Sunday, March 8, 2009

New to blogging

Ok, so today is my first day setting up a blog. I have decided to do a blog regarding my 3 favorite things: 1.) alcohol, 2.) food, and 3.) dishwashers. Well, not neccessarily dishwashers, but appliances which happens to be my career . Alcohol, I enjoy too much and I am going to try to go for a week without having...any. Food, is my passion, but also my nemesis. I am probably the most self-conscious person you will ever meet and battle food every single day. As I said, I work with high-end appliances which allows me to cook on a daily basis. I love exploring recipes, concocting recipes and just throwing food together. Since I was married this past September, I have probably put on about 15 lbs. I should have mentioned I am a vegetarian. (I don't eat eggs, but will drink milk and eat cheese.) I am also one of the worst vegetarians I know, meaning I'm not a huge fan of vegetables, so my diet consists of carbs, sugar, carbs, and a bit of lettuce. Could this possibly be the reason why I have gained 15 lbs in 6 months?
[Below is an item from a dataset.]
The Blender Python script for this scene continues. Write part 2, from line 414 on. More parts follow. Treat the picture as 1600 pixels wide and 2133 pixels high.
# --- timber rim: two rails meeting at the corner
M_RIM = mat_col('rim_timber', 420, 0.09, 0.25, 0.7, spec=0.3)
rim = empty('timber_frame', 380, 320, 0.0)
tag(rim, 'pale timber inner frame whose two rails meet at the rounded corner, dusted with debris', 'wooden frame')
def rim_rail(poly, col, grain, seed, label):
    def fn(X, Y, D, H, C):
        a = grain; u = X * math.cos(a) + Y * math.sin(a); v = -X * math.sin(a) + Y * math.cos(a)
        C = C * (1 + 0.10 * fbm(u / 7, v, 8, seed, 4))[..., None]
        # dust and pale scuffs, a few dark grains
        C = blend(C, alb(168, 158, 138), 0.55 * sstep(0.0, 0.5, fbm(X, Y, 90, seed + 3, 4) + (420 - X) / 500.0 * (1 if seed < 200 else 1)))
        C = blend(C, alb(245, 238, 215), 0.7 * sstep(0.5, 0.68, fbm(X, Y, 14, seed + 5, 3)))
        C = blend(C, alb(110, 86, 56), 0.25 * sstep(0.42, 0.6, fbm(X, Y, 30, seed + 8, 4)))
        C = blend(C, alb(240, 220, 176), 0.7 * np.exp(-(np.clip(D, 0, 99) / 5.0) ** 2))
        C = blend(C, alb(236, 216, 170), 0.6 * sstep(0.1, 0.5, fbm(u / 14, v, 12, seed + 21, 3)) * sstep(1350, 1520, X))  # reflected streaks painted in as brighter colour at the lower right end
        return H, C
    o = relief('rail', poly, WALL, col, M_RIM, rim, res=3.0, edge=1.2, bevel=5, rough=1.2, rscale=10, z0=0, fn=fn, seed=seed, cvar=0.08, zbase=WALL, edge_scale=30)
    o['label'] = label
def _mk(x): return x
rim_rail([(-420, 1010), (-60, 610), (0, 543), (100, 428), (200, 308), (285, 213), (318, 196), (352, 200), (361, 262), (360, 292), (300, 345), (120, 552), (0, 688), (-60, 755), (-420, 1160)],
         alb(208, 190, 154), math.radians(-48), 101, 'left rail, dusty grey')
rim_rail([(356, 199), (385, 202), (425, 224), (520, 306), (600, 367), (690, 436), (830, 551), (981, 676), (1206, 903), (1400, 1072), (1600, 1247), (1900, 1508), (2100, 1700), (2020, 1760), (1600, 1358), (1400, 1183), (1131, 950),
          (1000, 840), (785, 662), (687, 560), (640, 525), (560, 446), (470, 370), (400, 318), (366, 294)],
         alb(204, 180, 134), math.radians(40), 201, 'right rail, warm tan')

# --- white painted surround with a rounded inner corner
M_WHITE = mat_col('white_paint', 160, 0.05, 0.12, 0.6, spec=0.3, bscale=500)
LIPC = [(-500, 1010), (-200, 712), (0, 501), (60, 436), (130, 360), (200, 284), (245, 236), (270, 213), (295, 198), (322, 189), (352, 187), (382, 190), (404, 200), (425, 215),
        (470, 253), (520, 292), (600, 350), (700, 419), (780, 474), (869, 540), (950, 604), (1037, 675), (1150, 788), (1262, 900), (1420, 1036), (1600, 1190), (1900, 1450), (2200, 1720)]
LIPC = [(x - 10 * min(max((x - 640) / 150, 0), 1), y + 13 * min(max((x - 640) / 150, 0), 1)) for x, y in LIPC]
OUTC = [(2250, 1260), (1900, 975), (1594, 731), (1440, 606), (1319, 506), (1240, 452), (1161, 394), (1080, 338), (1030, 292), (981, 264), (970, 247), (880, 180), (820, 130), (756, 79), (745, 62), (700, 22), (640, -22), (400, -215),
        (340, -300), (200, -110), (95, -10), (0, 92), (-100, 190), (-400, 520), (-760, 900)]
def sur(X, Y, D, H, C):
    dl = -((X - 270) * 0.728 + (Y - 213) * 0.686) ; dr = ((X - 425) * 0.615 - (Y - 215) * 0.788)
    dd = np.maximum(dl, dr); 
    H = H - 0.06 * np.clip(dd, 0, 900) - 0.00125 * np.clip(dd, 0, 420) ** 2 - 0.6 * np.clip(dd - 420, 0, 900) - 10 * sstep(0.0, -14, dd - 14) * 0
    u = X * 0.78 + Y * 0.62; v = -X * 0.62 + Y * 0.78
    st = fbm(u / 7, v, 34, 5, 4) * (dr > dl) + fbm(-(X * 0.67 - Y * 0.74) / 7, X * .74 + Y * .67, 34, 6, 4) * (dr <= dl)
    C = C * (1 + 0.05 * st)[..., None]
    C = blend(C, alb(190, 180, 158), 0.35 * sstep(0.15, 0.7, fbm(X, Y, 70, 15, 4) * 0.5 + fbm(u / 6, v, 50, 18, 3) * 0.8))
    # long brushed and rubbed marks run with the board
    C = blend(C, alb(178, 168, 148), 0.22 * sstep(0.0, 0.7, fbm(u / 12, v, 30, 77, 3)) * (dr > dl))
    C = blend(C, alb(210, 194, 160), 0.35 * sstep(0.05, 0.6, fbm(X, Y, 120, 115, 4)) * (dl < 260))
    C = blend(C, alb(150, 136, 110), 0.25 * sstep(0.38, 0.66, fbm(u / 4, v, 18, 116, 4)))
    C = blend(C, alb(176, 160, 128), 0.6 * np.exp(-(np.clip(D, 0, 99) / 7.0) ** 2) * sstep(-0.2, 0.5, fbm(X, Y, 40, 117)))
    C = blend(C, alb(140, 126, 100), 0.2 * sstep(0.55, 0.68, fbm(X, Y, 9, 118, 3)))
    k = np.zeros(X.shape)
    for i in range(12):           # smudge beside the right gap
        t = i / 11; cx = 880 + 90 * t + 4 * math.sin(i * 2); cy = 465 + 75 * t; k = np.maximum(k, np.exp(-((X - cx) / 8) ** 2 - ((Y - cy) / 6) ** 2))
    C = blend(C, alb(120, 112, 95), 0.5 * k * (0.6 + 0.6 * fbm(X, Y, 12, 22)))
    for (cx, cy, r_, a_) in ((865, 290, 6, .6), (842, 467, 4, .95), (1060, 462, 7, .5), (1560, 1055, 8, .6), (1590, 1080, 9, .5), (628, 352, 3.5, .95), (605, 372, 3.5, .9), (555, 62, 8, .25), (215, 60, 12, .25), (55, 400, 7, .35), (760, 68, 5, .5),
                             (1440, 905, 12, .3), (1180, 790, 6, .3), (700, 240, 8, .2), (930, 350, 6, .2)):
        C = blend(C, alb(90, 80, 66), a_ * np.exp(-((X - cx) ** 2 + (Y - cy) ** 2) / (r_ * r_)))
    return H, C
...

So besides really testing out this site and trying to figure out how to post something, I also want to tell you that my goal in this blog is to document the next few months of exercising, trying to eat 5 small healthy meals a day, eliminating a constant consumption of alcohol AND throwing in some classic appliance stories. I know the last one may sound completely boring, but am I wrong to find fascinating the fact that some people do NOT know the difference between ovens and dishwashers?